Volunteering at the school has helped with that. I consider these women my friends - they will confide in me during the occasional phone call or while we are waiting for an activity to finish. What we don't do is get together for coffee or lunch or anything social. It hurts, but they truly are crazy busy.
Anonymous wrote:One thought-are you personalizing the invite or just throwing it out as though you're inviting everyone? Sometimes people don't rsvp when they don't think an invite is for them per se or they won't be missed. Another idea is to always make sure you mention who else you're inviting (not by name per se but as in 'we are having three couples over') so that they don't feel alone but feel special. It is easier to ignore a play date or a brunch if the impression is given that this will happen regardless of their attendance. And lastly, check dates and make them feel special--"we would really like you to be here so can we work out a good time for you"--these are all ideas but none that negate how rude it is to not reply.
Anonymous wrote:OP here. I do keep reaching out to new moms that I meet, but I'm starting to feel like I shouldn't bother anymore and just be content with my aloneness. In the last few months I've reached out to 5 new moms, several of whom just moved to the area (like a month ago) and I figured they would be interested in meeting new people and getting together, but no.
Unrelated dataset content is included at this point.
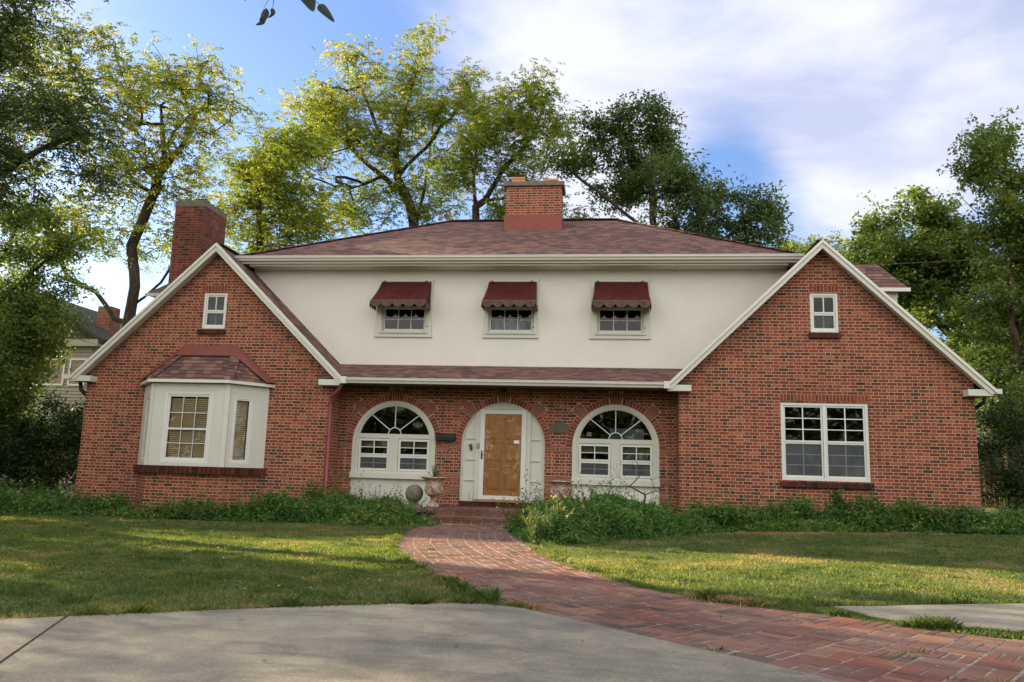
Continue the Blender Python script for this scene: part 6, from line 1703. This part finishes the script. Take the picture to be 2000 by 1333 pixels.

And if someone ignores or declines my invitation once or twice then I move on and don't invite them again. I'm not the person who can't take the hint that someone isn't interested. I think I am very good at reading and interpreting social cues. But I do feel upset that I get repeatedly ignored or my invitations are repeatedly declined, since I feel like I'm a perfectly nice person who would make a good friend, but no one seems to want to give me a chance. I think it's because I'm frumpy. Not overweight (I'm normal weight for my height), but frumpy in terms of hair, clothes, makeup. I don't really have time to focus on my appearance right now. Maybe people can't see beyond that.
My social calendar is pretty much always empty, we don't have family around to fill the void in our social lives, so we do everything alone as a family, which is okay, but it would be wonderful to have more friends to socialize with and get together with, and I feel very discouraged that my efforts to meet people and reach out are met with so much rejection.
Anonymous wrote:Anonymous wrote:OP here. What is everyone "crazy busy" with? I've seen this mentioned a few times here. I know this applies to many people, but what exactly are you all so crazy busy with that you're booked up weeks in advance? Especially in the summer when school is out? My calendar literally has nothing on it for the rest of the summer. I do think we're in an unusual situation though, and one that lends itself to being one of the few families who is not crazy busy, because we don't have any family here or within driving distance, few friends, and our kids are too young for activities/sports, etc. They're not even in preschool yet.
It's busy-ness as a status symbol. Another I'm better than you put down. It's a "I have too many PTA meetings, kids activities to chaperone, other friends to see" response.